Friday, 20 July 2012

Jobs with memory leaks containment

This week some sites suffered from extreme memory hungry jobs using up to 16GB of memory and killing the nodes. These were most likely due to memory leaks. The user cancelled all of them before he was even contacted but not before he created some annoyance.

We have had some discussion about how to fix this and atlas so far has asked not to limit on memory because their jobs use for brief periods of time more than what is officially requested. And this is true most of their jobs do this infact. According to the logs the production jobs use up to ~3.5GB mem and slightly less than 5GB vmem. See plot below for one random day (other days are similar).

To avoid killing everything but still putting a barrier against the memory leaks what I'm going to do in Manchester is to limit for mem to 4GB and a limit for vmem to 5GB.

If you are worried about memory leaks you might want to go through a similar check. If you are not monitoring your memory consumption on a per job basis you can parse your logs. For PBS I used this command to produce the plot above

grep atlprd /var/spool/pbs/server_priv/accounting/20120716| awk '{ print $17, $19, $20}'| grep status=0|cut -f3,4 -d'='| sed 's/resources_used.vmem=//'|sort -n|sed 's/kb//g'

numbers are already sorted in numerical order so the last one is the highest (mem,vmem) a job has used that day. atlprd is the atlas production group which you can replace with other groups.  Atlas users jobs have up to a point similar usage and then every day you might find a handful crazy numbers like 85GB vmem and 40GB mem. These are the jobs we aim at killing.

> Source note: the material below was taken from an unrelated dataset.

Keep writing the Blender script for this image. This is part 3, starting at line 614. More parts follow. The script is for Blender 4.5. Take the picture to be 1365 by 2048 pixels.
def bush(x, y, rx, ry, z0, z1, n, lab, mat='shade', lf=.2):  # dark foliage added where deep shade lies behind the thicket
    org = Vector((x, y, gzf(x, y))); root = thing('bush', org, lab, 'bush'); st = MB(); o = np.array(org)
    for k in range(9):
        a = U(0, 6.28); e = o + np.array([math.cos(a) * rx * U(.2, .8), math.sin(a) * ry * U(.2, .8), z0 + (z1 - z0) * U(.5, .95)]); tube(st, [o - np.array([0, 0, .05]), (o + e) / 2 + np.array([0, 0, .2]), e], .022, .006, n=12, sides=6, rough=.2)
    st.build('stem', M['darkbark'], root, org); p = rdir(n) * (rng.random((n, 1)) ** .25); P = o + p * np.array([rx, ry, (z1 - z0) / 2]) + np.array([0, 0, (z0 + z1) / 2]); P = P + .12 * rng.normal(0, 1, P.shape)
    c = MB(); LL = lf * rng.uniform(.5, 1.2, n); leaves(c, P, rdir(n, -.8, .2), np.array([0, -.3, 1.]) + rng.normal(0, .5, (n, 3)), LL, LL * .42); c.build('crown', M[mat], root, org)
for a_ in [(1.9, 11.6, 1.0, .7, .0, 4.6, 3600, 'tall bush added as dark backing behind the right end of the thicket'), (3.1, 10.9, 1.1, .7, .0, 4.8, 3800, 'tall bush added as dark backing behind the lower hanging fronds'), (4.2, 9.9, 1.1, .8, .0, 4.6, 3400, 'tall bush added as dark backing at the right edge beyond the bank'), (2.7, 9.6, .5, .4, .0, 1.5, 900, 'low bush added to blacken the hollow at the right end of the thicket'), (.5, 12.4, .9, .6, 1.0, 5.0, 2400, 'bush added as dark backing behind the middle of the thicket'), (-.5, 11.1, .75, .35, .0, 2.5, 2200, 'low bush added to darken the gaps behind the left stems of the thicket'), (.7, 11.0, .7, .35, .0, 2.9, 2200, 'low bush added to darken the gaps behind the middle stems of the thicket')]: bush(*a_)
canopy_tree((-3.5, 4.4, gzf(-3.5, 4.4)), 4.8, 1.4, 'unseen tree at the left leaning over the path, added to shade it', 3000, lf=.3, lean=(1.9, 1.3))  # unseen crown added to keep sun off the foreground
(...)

I thought the batch system was simplest way because it is only two commands in PBS but after lot of reading and a week of testing it is not possible to over allocate memory without affecting the scheduling and ending up with less jobs on the nodes. This is what I found out:

There are various memory parameters that can be set in PBS:

(p)vmem: virtual memory. PBS doesn't interpret vmem as the almost unlimited address space. If you set this value it will interpret it for scheduling purposes as memory+swap available. It might be different with later versions but that's what happens in torque 2.3.6.
(p)mem: physical memory: that's you RAM.

when there is a p in front it means per process rather than per job

If you set them what happens is as follows:

ALL: if a job arrives without memory settings the batch system will assign these limits as allocated memory for the job not only as a limit the job doesn't have to exceed.
ALL: if a job arrives with memory resources settings that exceed the limits it will be rejected.
(p)vmem,pmem: if a job exceeds the settings at run time it will be killed as these parameters set limits at OS level.
mem: if a job exceeds this limit at run time it will not get killed. This is due to a change in the libraries apparently.

To check how the different parameters affect the jobs you can submit directly to pbs this csh command and play with the parameters

echo 'csh -c limit' | qsub -l vmem=5000000kb,pmem=1GB,mem=2GB,nodes=1:ppn=2

If you want to set these parameters you have to do the following

qmgr: set queue long resources_max.vmem = 5gb
qmgr: set queue long resources_max.mem = 4gb
qmgr: set queue long resources_max.pmem = 4gb

These settings will affect the whole queue so if you are worried about other VOs you might want to check what sort of memory usage they have. Although I think only CMS might have a similar usage. I know for sure Lhcb uses less. And as said above this will affect the scheduling.

Update 02/08/2012

RAL and Nikhef use a maui parameter to correct the  the over allocation problem


this will cause maui to allocate up to 1.5 times more memory than there is on the nodes. So if a machine has 2GB memory a 1.5 factor allows to allocate 3GB. Same with other memory parameters described above. The factor can of course be tailored to your site.

On the atlas side there is a memory parameter that can be set in panda. It sets a ulimit on vmem on a per process basis in the panda wrapper. It didn't seem to have an effect on the memory seen by the batch system but that might be because forked processes are double counted by PBS which opens a whole different can of worms.